Here, the bulk modulus and shear modulus use Voigt–Reuss–Hill approximation.

The compressional wave velocity V_P and shear wave velocity vs. of these three Ni sulfides are compared with those of olivine (i.e., Fe₂SiO₄-Fa and (Mg_0.875Fe_0.125)SiO₄-Fa_12.5) [42] and enstatite (unpublished), which can represent the major constituents of the upper mantle in Figure 6. It can be seen that the V_P of NiS, Ni₃S₂, and Ni₃S₄ increases with increasing pressure. The V_P decreases in the order of NiS > Ni₃S₄ > Ni₃S₂. Compared with the V_P of olivine and enstatite, the V_P of NiS is about 22–26% lower.

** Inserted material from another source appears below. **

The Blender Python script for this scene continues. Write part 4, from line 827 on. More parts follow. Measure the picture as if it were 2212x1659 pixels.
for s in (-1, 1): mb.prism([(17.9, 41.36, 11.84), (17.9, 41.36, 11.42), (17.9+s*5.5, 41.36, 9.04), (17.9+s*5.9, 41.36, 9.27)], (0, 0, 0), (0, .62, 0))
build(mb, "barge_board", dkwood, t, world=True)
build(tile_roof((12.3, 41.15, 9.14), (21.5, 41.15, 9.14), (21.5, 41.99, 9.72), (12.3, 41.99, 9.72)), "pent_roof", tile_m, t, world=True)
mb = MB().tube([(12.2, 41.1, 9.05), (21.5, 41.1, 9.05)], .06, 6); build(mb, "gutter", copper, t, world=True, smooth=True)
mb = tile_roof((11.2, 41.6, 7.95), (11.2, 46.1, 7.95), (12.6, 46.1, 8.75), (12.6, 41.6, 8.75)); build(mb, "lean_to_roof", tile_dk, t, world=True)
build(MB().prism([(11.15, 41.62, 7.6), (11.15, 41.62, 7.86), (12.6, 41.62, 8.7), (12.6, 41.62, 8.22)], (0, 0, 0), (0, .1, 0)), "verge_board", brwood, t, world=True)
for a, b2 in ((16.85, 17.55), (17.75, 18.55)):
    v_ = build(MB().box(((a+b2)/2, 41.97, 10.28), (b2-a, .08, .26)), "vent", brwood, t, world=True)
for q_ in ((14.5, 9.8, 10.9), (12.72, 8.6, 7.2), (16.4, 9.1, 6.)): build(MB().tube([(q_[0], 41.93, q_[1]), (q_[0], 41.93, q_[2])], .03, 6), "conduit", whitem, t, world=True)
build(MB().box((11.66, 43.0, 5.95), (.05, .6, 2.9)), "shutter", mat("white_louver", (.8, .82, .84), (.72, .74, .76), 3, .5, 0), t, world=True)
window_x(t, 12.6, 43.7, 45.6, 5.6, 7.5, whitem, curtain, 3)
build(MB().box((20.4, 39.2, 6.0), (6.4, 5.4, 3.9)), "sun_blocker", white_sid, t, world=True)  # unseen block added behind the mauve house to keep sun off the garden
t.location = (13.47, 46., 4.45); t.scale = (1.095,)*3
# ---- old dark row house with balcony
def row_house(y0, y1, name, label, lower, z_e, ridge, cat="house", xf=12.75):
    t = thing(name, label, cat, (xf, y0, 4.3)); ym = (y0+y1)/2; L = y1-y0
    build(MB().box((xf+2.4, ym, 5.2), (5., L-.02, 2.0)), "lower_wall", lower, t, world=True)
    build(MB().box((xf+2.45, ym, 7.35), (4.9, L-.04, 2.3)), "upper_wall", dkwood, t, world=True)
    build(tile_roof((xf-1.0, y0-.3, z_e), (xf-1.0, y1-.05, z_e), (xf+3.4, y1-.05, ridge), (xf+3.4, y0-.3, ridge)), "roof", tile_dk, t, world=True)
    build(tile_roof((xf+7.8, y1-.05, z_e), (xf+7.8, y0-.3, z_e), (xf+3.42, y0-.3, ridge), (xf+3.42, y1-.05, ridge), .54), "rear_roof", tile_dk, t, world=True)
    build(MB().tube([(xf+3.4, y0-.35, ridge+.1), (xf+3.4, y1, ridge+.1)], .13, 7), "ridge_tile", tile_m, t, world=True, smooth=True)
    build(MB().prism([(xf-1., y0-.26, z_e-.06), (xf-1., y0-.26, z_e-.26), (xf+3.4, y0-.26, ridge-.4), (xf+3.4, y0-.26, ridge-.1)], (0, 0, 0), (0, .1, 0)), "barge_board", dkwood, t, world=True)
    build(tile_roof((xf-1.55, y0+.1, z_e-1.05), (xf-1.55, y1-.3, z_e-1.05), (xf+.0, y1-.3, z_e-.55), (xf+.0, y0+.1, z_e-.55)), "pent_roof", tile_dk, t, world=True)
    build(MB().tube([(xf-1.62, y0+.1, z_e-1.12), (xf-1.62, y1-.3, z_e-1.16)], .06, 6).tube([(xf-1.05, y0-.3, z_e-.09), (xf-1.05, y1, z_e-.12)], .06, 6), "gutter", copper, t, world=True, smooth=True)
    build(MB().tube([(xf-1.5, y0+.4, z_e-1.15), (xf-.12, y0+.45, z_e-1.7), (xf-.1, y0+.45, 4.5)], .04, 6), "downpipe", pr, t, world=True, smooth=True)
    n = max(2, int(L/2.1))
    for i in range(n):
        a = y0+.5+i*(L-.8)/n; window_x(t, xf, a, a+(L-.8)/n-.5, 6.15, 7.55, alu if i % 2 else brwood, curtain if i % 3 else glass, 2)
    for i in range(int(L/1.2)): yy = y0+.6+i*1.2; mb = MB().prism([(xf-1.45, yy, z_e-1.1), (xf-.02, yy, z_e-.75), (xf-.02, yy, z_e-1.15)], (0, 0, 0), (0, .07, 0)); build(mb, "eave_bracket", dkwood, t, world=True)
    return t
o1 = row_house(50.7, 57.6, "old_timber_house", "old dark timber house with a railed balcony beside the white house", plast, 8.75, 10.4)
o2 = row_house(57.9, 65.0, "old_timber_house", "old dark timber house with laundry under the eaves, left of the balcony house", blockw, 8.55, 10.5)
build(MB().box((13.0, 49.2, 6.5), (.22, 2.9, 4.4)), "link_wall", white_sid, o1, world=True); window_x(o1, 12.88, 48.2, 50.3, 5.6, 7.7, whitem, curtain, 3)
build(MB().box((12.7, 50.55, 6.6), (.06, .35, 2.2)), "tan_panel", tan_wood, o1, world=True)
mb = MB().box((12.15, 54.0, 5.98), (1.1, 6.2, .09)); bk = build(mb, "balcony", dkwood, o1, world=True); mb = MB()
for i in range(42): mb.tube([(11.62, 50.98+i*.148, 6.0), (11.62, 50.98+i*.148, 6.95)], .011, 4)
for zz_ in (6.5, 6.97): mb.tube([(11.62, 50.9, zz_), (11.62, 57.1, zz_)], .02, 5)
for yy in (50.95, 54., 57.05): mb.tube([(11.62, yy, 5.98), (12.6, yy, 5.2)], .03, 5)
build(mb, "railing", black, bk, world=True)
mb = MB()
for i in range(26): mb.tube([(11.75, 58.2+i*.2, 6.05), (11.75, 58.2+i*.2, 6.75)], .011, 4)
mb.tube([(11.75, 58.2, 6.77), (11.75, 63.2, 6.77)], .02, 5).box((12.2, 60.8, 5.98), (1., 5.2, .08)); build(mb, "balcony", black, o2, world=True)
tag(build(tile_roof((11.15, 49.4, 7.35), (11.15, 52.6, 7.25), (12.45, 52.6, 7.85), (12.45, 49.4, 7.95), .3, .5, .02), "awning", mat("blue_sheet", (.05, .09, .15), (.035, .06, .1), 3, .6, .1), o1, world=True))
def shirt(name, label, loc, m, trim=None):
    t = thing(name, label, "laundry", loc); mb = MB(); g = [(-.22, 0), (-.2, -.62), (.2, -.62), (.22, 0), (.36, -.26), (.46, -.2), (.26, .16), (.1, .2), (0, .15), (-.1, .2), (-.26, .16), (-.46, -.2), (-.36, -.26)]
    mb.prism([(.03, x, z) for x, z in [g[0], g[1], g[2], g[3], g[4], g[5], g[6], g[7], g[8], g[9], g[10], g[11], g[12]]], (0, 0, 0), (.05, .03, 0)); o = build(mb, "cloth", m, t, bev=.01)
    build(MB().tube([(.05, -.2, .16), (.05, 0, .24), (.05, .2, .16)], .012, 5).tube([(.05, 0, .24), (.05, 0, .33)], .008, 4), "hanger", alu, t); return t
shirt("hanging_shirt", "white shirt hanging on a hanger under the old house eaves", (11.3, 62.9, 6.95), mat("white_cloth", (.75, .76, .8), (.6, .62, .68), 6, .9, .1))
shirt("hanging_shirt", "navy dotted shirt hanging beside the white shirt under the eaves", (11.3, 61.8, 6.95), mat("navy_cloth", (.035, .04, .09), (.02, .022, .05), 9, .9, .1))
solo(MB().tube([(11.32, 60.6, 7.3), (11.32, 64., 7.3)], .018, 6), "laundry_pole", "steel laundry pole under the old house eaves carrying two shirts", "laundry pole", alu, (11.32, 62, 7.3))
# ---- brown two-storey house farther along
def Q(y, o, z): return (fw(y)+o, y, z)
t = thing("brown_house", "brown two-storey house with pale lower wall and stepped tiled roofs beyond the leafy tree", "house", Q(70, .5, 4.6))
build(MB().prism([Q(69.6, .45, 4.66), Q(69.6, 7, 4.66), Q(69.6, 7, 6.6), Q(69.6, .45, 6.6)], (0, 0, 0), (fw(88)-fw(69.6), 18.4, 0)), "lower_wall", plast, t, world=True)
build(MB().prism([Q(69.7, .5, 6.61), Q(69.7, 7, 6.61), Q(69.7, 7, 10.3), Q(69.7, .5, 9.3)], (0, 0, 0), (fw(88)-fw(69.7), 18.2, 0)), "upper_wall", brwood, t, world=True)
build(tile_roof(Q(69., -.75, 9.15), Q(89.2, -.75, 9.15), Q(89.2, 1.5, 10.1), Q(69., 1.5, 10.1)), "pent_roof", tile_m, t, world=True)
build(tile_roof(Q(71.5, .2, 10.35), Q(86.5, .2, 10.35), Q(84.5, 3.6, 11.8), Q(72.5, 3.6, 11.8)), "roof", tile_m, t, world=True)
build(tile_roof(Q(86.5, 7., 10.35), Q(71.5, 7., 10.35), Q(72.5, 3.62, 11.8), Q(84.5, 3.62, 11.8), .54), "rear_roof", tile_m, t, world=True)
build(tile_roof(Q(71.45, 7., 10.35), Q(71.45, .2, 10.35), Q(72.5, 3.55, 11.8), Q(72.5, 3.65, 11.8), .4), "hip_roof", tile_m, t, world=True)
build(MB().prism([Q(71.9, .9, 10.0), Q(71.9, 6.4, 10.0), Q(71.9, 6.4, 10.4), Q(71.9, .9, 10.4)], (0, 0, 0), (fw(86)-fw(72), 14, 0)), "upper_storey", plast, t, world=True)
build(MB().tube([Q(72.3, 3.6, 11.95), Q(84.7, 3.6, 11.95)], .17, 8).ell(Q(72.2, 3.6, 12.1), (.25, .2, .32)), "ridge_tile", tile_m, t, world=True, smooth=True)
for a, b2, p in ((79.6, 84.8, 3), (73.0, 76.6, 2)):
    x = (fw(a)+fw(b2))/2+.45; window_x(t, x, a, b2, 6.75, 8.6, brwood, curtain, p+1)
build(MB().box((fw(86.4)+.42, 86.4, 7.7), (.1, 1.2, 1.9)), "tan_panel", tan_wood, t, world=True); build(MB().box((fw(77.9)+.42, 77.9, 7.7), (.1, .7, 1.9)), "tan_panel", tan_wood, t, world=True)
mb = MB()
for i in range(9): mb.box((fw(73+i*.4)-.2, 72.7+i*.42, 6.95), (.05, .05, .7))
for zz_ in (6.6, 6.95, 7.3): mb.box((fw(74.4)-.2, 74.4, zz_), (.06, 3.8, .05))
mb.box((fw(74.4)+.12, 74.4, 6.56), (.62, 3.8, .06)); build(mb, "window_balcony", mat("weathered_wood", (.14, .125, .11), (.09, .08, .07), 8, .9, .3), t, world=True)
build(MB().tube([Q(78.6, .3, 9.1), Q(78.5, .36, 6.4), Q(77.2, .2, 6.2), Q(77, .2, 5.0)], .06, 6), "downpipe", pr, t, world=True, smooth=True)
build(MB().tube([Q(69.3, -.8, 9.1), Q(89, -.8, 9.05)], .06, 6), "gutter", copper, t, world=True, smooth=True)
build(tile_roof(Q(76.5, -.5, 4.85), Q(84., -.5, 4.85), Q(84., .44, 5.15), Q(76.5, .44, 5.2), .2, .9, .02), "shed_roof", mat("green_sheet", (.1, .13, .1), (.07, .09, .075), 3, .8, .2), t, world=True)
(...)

However, the vs. of NiS, Ni₃S₂, and Ni₃S₄ is less affected by pressure, especially for Ni₃S₂ and Ni₃S₄. The vs. decreases in the order of NiS > Ni₃S₂ > Ni₃S₄. Similarly, compared with the vs. of Fo, Fa_12.5, and enstatite, the vs. of NiS is about 25–35% lower. Previous studies found that magmatic processes can concentrate sulfide in the upper mantle, and sulfide melt can cause velocity anomalies [14,17]. Furthermore, Padilha et al. ([43] and references therein) show that sulfide minerals can be concentrated and cause high conductivity anomalies in the lithosphere. According to the big difference in seismic wave velocity between these sulfides and silicates, Ni sulfides may be one potential reason for velocity anomalies in the upper mantle.

5. Conclusions

In this study, the structural and elastic properties of millerite, heazlewoodite, and polydymite in the pressure range of ~0–24 GPa were investigated by first-principles methods. Our calculated crystal structures for these Ni sulfides under 0 GPa are in good agreement with the measured and previously calculated data. With the increase of pressure, the lattice constants of all these Ni sulfides decrease, the axial angle of Ni₃S₂ increases, and the elastic constants show different changing trends. The bulk moduli of these Ni sulfides decrease in the order of Ni₃S₂ > NiS > Ni₃S₄, and there is a positive correlation between them and the pressure, whereas the shear modulus decreases in the order of NiS > Ni₃S₂ > Ni₃S₄, and it is insensitive to pressure. These Ni sulfides are mechanically stable in the studied pressure. The universal elastic anisotropic index A^U also shows different changing trends with pressure. Under low pressure, the elastic anisotropy of NiS is the strongest, but the anisotropy of Ni₃S₂ is the strongest when the pressure is larger than 5 GPa. Ni sulfides may be one potential reason for velocity anomalies in the upper mantle.